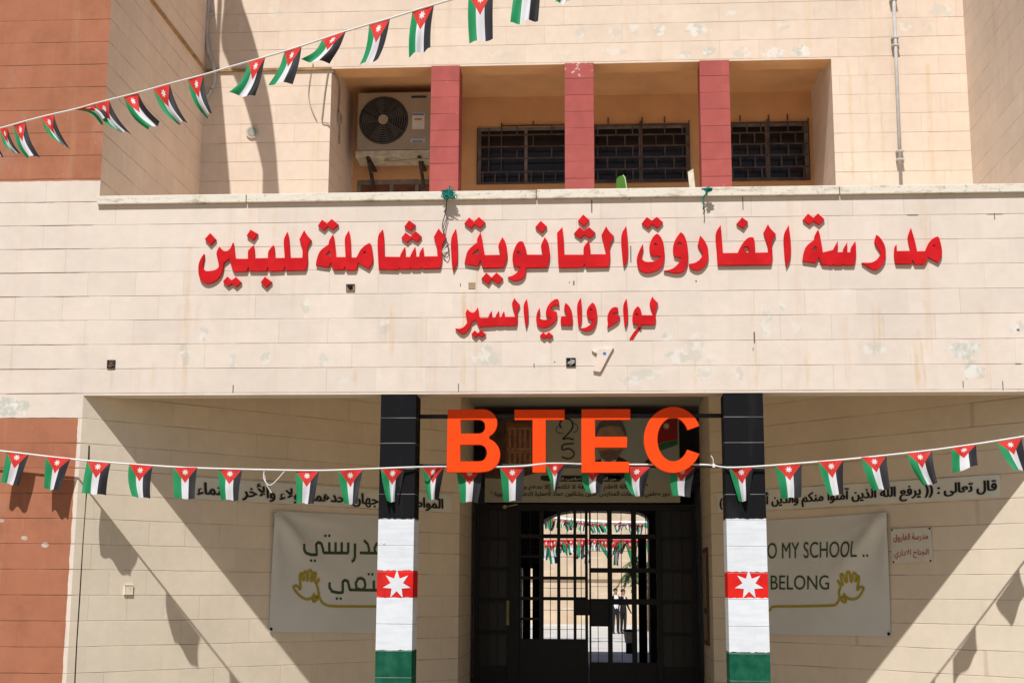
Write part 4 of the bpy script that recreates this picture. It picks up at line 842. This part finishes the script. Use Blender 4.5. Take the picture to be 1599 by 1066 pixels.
# long white text strips and the small wall plate
M_STRIPB = plain('strip_board', (.76, .79, .73), .6, .06, 4)
def strip(plane, quad, label, body, tq):
    t = thing('text_strip', label, 'sign', plane.at(*quad[3]))
    obj('board', shape_bm([[plane.loc(x, y, .012) for x, y in quad]], plane, .002, .01), M_STRIPB, t)
    bm = text_bm(arabic(body), tq, plane, .0135, .014)
    for dx, lift in ((.0045, .0024), (-.0045, .0048)):     # the script is cut heavy
        b2_ = text_bm(arabic(body), tq, plane, .0135+lift, .014); bmesh.ops.translate(b2_, verts=b2_.verts, vec=plane.d*dx)
        tmp = bpy.data.meshes.new('t'); b2_.to_mesh(tmp); b2_.free(); bm.from_mesh(tmp); bpy.data.meshes.remove(tmp)
    obj('lettering', bm, M_INK, t); return t
strip(LW, [(303, 744.5), (705.5, 772), (705.5, 800), (303, 778)], 'long pale strip of black Arabic script on the left porch wall', 'المواطنة لها وجهان أحدهما الولاء والأخر الانتماء', [(308, 746), (692, 773.5), (692, 799), (308, 777)])
strip(RW, [(1120, 769), (1561, 740.5), (1561, 775), (1120, 799.5)], 'long pale strip of black Arabic script on the right porch wall', 'قال تعالى : (( يرفع الله الذين آمنوا منكم والذين أوتوا العلم ))', [(1124, 773), (1556, 743.5), (1556, 774), (1124, 799)])
t = thing('wall_plate', 'small square plate with two lines of red Arabic right of the right banner', 'sign', RW.at(1394, 878))
obj('plate', shape_bm([[RW.loc(x, y, .02) for x, y in ((1391, 825.5), (1453, 823), (1455.5, 876.5), (1393.5, 879))]], RW, .004, .016), plain('plate_white', (.70, .69, .62), .5, .05), t)
M_RINK = plain('plate_red_ink', (.42, .06, .04), .6)
for body, q in (('مدرسة الفاروق', [(1395, 833), (1449, 830.5), (1449, 844), (1395, 847)]), ('الجناح الاداري', [(1396.5, 858), (1450, 856), (1450, 870), (1396.5, 873)])): obj('lettering', text_bm(arabic(body), q, RW, .0225, .012), M_RINK, t)
bm = bmesh.new()
for x, y in ((1393, 827), (1451.5, 825), (1453, 875), (1395.5, 877)): 
    bm = bmesh.new(); disc(bm, RW.at(x, y, .0205), RW.n, .008, .003, 10); obj('screw', bm, M_IRON, t)
# ------------------------------------------------------------------ things on the upper storey
M_AC = plain('ac_beige_casing', (.33, .26, .19), .55, .08, 4); M_ACD = plain('ac_dark_fan', (.018, .016, .014), .6); M_ACG = plain('ac_grille_wire', (.09, .08, .07), .5); M_RUST = plain('rusty_bracket', (.045, .032, .026), .8, .4, 20)
AY = 3.58                                   # face of the casing
AP = FP(AY)
a0, z1 = AP.loc(559, 145); a1, z0 = AP.loc(692, 233); a1 = a0+.98
AC = thing('air_conditioner', 'dusty beige outdoor air conditioner unit on brackets in the loggia corner', 'air conditioner', ((a0+a1)/2, AY, z0))
bm = bmesh.new(); box(bm, a0, a1, AY, AY+.34, z0, z1, .015); obj('casing', bm, M_AC, AC)
fc = AP.at(599, 188); R = .262
bm = bmesh.new(); disc(bm, fc+Vector((0, .004, 0)), Vector((0, -1, 0)), R+.012, .006, 48); obj('fan_opening', bm, M_ACD, AC)
bm = bmesh.new()
for i in range(9):
    r = .055+(R-.055)*i/8
    tube(bm, [fc+Vector((r*math.cos(t*math.pi/24), -.012-.012*(1-(r/R)**2), r*math.sin(t*math.pi/24))) for t in range(49)], .0045, 5, False)
for i in range(8):
    t = i*math.pi/4+.2; tube(bm, [fc+Vector((.06*math.cos(t), -.02, .06*math.sin(t))), fc+Vector((R*math.cos(t), -.012, R*math.sin(t)))], .003, 5)
obj('fan_grille', bm, M_ACG, AC)
bm = bmesh.new(); disc(bm, fc+Vector((0, -.018, 0)), Vector((0, -1, 0)), .055, .014, 32); obj('fan_hub', bm, M_AC, AC)
bm = bmesh.new()
for k in range(5):
    t = k*2*math.pi/5+.5; v = [fc+Vector((rr*math.cos(t+d), .0-.004, rr*math.sin(t+d))) for rr, d in ((.05, 0), (.24, -.22), (.25, .22), (.06, .5))]; bm.faces.new([bm.verts.new(p) for p in v])
obj('fan_blades', bm, plain('ac_fan_blade', (.05, .045, .04), .5), AC)
def acq(x0, y0, x1, y1, nm, c, d=.003):
    (p, q), (r, s) = AP.loc(x0, y1), AP.loc(x1, y0); bm = bmesh.new(); box(bm, p, r, AY-d, AY+.001, q, s); return obj(nm, bm, plain('ac_'+nm, c, .5, .05), AC)
acq(642.5, 149.5, 666, 153.5, 'name_plate', (.03, .03, .035)); acq(643.5, 176.5, 663, 202, 'energy_label', (.58, .55, .48)); acq(644, 177.5, 662, 180.5, 'label_stripe', (.08, .16, .32), .005)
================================
**Exercise task**
Note how many lines in the listing above hold the string "script", then give only that figure.

**Solution to the problem**
4